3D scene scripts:
┌──
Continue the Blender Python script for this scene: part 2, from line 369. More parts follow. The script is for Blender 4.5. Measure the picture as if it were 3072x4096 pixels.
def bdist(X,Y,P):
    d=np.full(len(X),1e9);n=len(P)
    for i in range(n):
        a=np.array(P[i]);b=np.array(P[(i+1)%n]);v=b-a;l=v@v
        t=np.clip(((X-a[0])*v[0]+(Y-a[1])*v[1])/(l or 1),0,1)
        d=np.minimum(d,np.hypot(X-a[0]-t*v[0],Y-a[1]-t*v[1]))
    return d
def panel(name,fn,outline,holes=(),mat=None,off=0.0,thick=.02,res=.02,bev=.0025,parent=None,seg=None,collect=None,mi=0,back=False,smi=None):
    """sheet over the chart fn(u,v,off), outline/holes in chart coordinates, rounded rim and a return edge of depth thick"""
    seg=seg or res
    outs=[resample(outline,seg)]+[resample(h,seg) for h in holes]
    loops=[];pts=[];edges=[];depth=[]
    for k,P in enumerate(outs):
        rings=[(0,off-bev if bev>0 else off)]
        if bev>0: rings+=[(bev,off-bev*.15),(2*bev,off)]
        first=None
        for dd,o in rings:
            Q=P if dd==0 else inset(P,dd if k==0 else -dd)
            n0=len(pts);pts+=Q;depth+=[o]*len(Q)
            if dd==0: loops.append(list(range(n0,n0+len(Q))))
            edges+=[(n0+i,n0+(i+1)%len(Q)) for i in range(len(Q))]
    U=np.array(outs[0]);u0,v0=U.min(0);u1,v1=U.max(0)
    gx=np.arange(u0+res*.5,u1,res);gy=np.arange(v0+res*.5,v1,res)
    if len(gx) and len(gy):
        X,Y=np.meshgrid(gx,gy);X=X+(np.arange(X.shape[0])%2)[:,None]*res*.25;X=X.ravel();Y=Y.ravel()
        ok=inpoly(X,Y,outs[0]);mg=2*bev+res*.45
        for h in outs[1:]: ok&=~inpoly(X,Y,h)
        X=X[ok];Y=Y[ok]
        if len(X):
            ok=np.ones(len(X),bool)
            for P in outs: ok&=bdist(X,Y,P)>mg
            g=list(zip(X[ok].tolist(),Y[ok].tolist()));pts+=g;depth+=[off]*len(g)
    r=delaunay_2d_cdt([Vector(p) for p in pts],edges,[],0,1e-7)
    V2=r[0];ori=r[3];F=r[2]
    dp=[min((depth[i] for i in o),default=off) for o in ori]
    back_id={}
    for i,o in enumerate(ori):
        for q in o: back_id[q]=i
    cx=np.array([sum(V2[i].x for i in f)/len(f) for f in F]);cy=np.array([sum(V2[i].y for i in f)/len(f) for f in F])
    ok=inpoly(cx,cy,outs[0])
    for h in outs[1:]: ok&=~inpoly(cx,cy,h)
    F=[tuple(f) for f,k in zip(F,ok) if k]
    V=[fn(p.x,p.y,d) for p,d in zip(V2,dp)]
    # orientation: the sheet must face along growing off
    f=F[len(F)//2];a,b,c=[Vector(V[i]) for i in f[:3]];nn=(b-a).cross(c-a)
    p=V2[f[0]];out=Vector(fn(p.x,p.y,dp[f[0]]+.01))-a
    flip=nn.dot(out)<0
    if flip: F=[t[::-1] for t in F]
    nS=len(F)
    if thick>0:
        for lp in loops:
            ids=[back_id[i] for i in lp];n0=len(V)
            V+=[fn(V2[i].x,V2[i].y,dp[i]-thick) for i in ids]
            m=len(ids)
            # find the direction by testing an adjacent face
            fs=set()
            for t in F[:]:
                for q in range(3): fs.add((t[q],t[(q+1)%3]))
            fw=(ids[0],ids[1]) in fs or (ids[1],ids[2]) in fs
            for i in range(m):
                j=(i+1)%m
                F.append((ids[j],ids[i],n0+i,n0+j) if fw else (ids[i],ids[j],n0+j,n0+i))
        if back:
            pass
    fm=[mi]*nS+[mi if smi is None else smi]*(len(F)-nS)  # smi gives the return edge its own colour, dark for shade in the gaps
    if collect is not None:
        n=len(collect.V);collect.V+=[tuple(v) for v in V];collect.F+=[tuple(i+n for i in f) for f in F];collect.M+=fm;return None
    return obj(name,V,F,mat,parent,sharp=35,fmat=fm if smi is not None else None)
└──
┌──
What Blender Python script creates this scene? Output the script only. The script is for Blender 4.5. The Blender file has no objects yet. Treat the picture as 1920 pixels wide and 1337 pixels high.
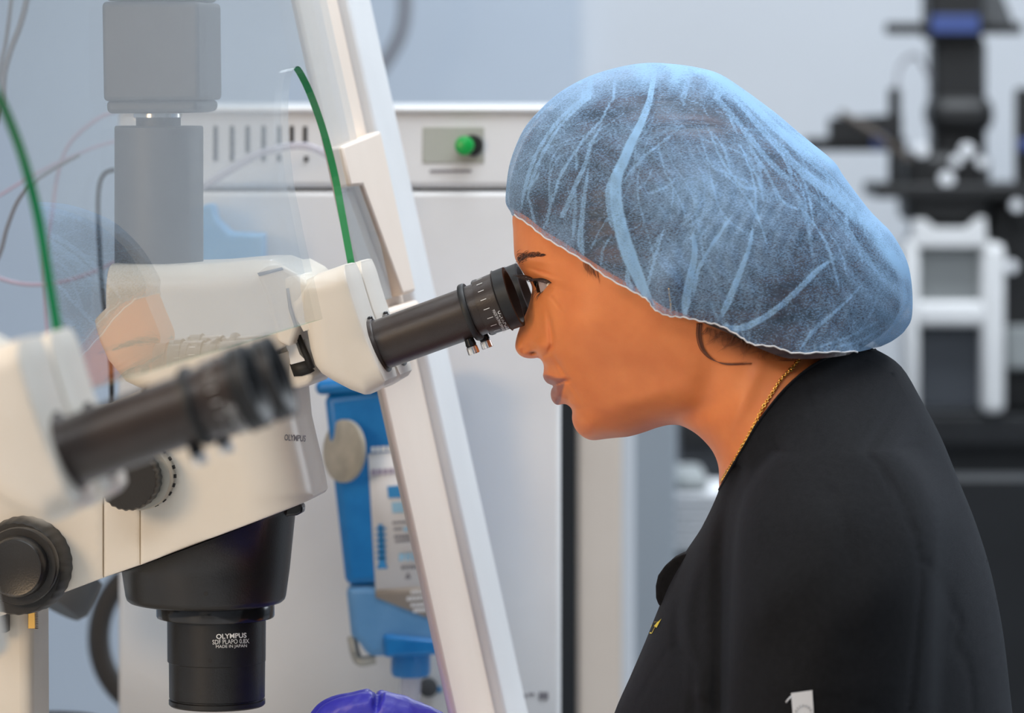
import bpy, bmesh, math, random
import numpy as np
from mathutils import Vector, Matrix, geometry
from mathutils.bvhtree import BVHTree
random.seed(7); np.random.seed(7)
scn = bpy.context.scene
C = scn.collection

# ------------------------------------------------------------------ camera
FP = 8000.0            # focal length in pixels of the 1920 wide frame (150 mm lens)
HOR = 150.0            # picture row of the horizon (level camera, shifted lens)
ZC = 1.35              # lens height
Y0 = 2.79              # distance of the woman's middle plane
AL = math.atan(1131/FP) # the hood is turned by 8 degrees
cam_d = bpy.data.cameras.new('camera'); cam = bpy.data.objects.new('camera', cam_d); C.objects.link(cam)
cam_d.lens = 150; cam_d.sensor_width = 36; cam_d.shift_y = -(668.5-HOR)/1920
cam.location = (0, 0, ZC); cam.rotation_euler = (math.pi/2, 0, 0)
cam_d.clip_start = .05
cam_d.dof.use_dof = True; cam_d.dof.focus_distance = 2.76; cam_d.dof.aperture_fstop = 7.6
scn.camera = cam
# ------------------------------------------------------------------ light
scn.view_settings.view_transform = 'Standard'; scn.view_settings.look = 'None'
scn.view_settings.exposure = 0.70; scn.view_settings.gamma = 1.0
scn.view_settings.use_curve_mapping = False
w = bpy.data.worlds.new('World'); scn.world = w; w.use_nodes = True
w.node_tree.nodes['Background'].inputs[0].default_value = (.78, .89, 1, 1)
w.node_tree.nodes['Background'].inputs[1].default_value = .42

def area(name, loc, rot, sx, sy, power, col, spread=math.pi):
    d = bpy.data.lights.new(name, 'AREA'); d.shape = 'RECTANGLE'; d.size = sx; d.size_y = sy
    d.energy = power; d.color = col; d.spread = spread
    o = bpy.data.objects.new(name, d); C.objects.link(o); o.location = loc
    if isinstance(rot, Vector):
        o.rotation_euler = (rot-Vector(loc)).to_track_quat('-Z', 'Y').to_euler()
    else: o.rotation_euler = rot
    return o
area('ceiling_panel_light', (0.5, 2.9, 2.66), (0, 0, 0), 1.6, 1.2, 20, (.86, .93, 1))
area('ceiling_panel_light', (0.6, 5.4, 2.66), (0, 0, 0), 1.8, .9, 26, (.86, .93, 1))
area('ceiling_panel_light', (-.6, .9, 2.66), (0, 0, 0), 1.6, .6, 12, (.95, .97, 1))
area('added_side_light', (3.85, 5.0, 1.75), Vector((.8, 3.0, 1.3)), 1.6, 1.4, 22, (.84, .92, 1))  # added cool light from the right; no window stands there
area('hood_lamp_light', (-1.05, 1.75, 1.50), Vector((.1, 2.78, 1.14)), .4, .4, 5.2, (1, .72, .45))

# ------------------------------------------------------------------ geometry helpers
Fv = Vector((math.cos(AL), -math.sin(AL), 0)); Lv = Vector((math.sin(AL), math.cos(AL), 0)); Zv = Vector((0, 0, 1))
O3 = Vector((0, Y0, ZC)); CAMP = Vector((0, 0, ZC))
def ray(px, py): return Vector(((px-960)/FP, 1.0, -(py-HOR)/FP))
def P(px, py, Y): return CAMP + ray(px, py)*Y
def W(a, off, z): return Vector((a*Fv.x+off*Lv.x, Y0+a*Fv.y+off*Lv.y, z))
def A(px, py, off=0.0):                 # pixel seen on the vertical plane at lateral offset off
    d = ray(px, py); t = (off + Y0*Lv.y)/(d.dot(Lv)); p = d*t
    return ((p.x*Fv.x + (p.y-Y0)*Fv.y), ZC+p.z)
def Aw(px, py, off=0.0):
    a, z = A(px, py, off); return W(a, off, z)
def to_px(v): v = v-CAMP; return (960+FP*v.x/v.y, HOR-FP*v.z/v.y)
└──
┌──
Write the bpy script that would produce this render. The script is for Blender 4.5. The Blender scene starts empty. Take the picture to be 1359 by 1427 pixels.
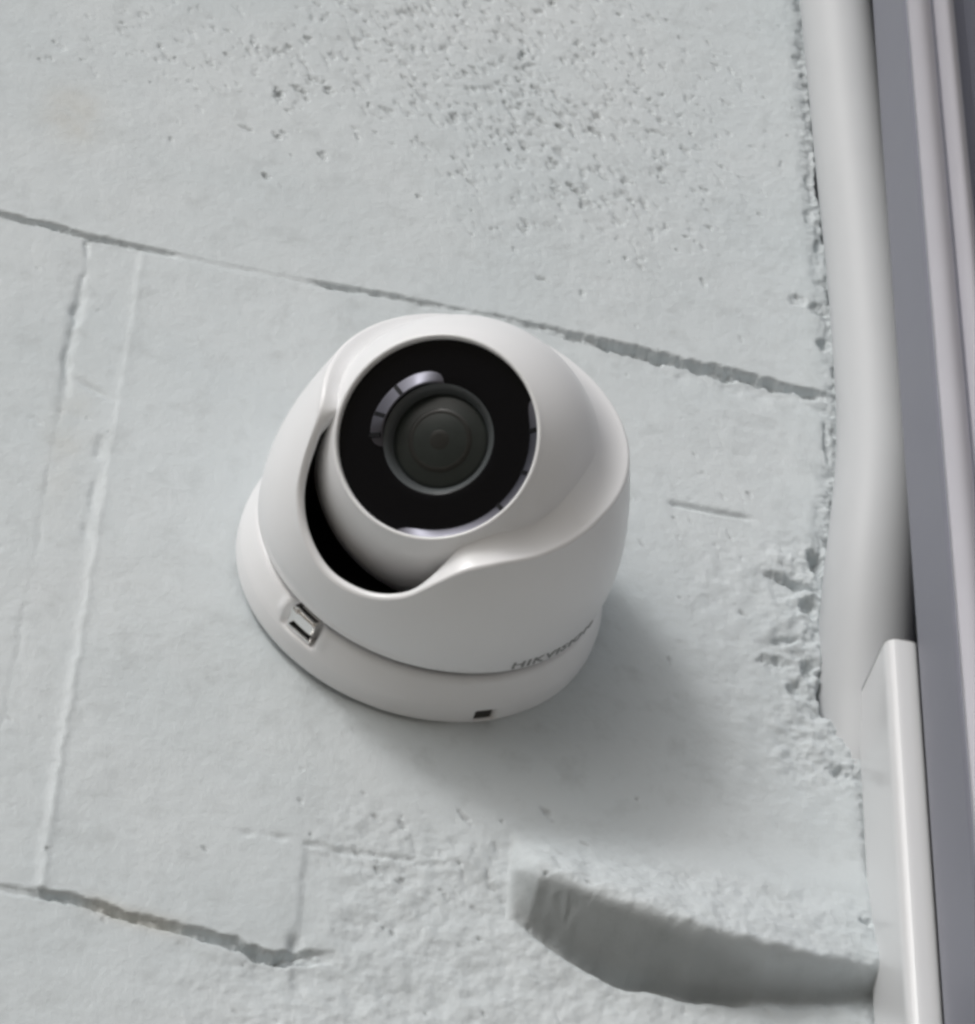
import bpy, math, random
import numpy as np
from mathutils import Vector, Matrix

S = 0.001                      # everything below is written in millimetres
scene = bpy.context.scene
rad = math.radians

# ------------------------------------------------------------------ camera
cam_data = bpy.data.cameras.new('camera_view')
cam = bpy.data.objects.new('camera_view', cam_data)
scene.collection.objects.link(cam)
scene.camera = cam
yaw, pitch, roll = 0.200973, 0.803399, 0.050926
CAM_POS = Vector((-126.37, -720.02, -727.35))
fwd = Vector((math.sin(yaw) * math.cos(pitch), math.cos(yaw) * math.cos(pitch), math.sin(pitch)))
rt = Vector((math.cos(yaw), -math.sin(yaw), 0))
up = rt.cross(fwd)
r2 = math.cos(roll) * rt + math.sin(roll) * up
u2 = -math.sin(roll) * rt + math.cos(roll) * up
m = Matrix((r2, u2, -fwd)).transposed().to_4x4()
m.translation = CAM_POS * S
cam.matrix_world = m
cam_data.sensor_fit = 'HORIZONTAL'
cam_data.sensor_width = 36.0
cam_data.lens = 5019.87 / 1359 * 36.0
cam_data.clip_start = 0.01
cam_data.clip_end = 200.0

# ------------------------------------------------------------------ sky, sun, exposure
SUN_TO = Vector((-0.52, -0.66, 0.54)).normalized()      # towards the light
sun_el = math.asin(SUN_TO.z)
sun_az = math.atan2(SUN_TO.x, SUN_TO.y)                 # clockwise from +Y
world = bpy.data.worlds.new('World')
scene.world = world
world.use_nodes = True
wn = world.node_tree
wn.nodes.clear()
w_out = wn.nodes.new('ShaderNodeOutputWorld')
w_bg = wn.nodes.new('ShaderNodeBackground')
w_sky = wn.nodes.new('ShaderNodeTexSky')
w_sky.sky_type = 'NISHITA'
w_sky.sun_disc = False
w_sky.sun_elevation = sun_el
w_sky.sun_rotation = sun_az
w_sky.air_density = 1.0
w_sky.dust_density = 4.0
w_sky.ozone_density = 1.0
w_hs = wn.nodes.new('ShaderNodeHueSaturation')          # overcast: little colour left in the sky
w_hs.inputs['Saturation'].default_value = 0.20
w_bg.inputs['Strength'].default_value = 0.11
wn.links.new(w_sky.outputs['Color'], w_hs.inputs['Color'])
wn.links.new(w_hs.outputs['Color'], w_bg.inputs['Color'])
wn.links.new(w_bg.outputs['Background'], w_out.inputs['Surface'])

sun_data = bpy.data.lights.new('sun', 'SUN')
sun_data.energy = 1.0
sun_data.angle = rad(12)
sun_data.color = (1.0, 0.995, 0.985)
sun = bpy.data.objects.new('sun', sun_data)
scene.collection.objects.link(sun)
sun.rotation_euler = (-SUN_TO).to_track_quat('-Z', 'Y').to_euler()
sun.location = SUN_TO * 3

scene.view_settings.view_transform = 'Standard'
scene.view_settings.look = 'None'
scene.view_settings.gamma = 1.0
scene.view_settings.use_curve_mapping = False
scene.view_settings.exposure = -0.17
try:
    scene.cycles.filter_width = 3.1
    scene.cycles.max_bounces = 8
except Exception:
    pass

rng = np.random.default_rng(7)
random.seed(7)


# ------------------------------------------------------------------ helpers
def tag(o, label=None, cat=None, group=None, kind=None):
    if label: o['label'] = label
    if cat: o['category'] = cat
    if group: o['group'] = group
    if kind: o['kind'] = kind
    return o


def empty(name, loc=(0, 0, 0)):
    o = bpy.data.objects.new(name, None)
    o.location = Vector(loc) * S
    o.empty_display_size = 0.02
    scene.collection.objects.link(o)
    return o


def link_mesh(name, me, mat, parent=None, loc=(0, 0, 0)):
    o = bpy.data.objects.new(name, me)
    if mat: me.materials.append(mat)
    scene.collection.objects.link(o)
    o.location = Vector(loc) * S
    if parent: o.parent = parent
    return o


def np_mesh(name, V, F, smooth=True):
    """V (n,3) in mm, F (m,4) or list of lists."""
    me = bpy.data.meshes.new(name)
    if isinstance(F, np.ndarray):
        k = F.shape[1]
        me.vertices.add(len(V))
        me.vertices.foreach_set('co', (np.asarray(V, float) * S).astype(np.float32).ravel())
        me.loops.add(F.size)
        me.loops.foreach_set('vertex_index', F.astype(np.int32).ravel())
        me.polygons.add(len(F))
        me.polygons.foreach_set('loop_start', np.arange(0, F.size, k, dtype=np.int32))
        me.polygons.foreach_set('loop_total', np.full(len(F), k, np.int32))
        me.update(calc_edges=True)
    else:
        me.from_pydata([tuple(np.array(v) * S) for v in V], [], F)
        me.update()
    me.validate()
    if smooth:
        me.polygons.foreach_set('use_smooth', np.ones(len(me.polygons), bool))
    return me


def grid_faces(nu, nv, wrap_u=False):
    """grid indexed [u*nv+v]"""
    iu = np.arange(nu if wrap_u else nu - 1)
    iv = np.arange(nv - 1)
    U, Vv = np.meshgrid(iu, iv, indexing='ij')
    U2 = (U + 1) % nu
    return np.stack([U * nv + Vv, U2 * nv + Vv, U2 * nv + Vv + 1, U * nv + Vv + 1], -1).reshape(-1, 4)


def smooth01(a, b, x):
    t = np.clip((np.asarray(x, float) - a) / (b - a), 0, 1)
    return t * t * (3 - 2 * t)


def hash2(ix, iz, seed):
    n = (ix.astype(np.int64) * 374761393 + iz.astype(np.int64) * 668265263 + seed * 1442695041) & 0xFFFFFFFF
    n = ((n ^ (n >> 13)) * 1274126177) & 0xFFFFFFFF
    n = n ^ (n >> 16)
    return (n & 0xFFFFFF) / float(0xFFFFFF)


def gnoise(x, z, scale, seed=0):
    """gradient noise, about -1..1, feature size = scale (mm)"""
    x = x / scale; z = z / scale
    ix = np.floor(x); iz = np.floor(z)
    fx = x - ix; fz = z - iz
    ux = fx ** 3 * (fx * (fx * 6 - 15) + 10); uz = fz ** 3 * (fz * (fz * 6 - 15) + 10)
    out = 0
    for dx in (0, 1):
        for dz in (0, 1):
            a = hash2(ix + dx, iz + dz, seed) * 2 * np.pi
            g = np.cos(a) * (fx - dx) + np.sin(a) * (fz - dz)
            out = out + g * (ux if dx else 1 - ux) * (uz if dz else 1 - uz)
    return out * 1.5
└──
▶ [What is needed]: Any pictures should be left out. Reproduce every line from the one holding "Write the bpy" down to the one holding "cam_data.clip_end = 200.0", both of those lines included.

▶ [Task output]:
Write the bpy script that would produce this render. The script is for Blender 4.5. The Blender scene starts empty. Take the picture to be 1359 by 1427 pixels.
import bpy, math, random
import numpy as np
from mathutils import Vector, Matrix

S = 0.001                      # everything below is written in millimetres
scene = bpy.context.scene
rad = math.radians

# ------------------------------------------------------------------ camera
cam_data = bpy.data.cameras.new('camera_view')
cam = bpy.data.objects.new('camera_view', cam_data)
scene.collection.objects.link(cam)
scene.camera = cam
yaw, pitch, roll = 0.200973, 0.803399, 0.050926
CAM_POS = Vector((-126.37, -720.02, -727.35))
fwd = Vector((math.sin(yaw) * math.cos(pitch), math.cos(yaw) * math.cos(pitch), math.sin(pitch)))
rt = Vector((math.cos(yaw), -math.sin(yaw), 0))
up = rt.cross(fwd)
r2 = math.cos(roll) * rt + math.sin(roll) * up
u2 = -math.sin(roll) * rt + math.cos(roll) * up
m = Matrix((r2, u2, -fwd)).transposed().to_4x4()
m.translation = CAM_POS * S
cam.matrix_world = m
cam_data.sensor_fit = 'HORIZONTAL'
cam_data.sensor_width = 36.0
cam_data.lens = 5019.87 / 1359 * 36.0
cam_data.clip_start = 0.01
cam_data.clip_end = 200.0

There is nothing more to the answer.